In any case, make a backup and let’s get this going:

  • Remove your Linux drive !!!
  • Boot into a Recovery Mode → Advanced → CMD
  • Follow these commands:
    diskpart
    list disk
    sel disk 0 (might not be 0, might be another disk number)
    list volume
    Here look for the small (around a few hundred MBs) FAT32 partition. It’s usually volume 1, but for some reason, it becomes volume 4 for me, not sure why. :man_shrugging:
    select volume 1 (might be another volume number)
    assign letter v:
    exit
    Look inside v: to check if there are any files on it:
    dir v:
    You should only be seeing an efi folder in it. If it’s empty, that’s ok too.
    bcdboot c:\Windows /s V: /f UEFI (it might not be C: where Windows is installed, so look for it using “dir letter:” until you find your partition where Windows, Program Files, Users etc. are located).

@ThatGuyB Thanks for the walkthrough

This is problematic for two reasons:

  1. in the future when an update needs to touch the EFI system partition it may do this all over again (unless I pull my linux drive every time I update)
  2. I need to pull out my GPU in order to access the slot which has my linux drive in it which is super annoying. . . I might be able to get around this by disabling this slot in the BIOS temporarily instead of physically removing the drive.

So, beyond getting the windows EFI partition back where it belongs, I need a way to ensure that Windows will not do this again. So far all I have thought of is never booting directly into windows, and using a windows VM for all my windows based computing needs.

If there is another way to get windows not to meddle on drives where it shouldn’t, I’m all ears.

You can do it without pulling your drive out, but it’s just safer this way. So do it on your own risk :slight_smile:

If you are going to run Windows as a VM (eventually with GPU Passthrough or something), you can actually passthrough your Sata drive as well.
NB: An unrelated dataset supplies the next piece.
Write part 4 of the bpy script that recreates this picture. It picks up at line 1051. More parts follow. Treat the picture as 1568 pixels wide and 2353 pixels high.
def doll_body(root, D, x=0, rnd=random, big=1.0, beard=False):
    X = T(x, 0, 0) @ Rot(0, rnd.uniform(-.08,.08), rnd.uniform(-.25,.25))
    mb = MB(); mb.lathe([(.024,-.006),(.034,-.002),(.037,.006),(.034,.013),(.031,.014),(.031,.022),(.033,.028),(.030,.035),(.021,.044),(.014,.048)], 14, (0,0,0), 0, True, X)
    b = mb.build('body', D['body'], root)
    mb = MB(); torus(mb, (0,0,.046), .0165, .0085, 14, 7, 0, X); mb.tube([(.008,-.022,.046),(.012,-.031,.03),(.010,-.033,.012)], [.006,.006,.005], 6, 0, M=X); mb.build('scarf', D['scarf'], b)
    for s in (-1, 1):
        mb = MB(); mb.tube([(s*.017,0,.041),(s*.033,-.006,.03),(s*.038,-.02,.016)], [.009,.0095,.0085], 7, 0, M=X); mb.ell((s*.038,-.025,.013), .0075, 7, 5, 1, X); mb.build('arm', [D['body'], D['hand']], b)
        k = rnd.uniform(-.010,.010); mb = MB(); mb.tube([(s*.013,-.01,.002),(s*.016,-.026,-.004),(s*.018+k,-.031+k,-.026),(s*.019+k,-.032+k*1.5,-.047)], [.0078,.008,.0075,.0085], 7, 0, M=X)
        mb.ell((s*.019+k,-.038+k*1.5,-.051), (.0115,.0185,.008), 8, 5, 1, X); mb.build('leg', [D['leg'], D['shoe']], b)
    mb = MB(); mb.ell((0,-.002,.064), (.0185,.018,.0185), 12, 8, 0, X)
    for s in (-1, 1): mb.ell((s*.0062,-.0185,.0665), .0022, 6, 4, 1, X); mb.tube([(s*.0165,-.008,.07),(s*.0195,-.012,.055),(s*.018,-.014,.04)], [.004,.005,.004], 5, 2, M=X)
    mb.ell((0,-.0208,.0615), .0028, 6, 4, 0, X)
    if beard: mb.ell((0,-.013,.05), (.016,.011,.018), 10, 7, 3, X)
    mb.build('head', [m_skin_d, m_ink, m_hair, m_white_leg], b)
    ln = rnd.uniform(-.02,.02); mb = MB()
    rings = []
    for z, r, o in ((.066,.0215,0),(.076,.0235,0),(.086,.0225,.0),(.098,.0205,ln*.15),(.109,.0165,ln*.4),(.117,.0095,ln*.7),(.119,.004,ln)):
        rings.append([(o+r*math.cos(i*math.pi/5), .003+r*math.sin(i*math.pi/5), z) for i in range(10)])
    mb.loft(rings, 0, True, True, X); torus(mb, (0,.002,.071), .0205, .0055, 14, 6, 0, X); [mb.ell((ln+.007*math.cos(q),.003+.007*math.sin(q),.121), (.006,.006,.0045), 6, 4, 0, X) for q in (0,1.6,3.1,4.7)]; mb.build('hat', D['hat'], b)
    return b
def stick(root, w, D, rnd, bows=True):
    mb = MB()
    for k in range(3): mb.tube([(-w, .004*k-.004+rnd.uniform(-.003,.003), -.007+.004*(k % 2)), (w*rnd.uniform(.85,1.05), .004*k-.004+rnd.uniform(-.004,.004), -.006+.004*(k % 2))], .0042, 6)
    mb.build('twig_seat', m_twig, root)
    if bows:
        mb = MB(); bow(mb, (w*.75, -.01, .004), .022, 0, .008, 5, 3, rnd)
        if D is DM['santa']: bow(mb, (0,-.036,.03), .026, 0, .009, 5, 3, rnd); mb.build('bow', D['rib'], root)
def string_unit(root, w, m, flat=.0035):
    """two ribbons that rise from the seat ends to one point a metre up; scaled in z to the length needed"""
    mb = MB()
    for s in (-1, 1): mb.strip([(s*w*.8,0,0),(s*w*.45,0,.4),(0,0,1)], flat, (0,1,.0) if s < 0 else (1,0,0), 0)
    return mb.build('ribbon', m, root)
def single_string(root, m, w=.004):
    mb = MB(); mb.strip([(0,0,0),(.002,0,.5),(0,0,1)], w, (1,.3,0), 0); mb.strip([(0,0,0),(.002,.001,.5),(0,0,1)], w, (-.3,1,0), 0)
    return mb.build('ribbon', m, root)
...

Set your Linux as your first boot option and you should be good to go I think. But I can’t be sure about that, as I never dual-boot anymore. Good luck though.

Use a partition maker and make a partition on whichever drive windows is NOT overwriting. Install your linux bootloader there. Set in bios to boot off of that drive as primary and windows drive as secondary. Windows will never fuck with it especially if you disable the linux drive in windows. This is how I prevented this issue with my windows 10 install.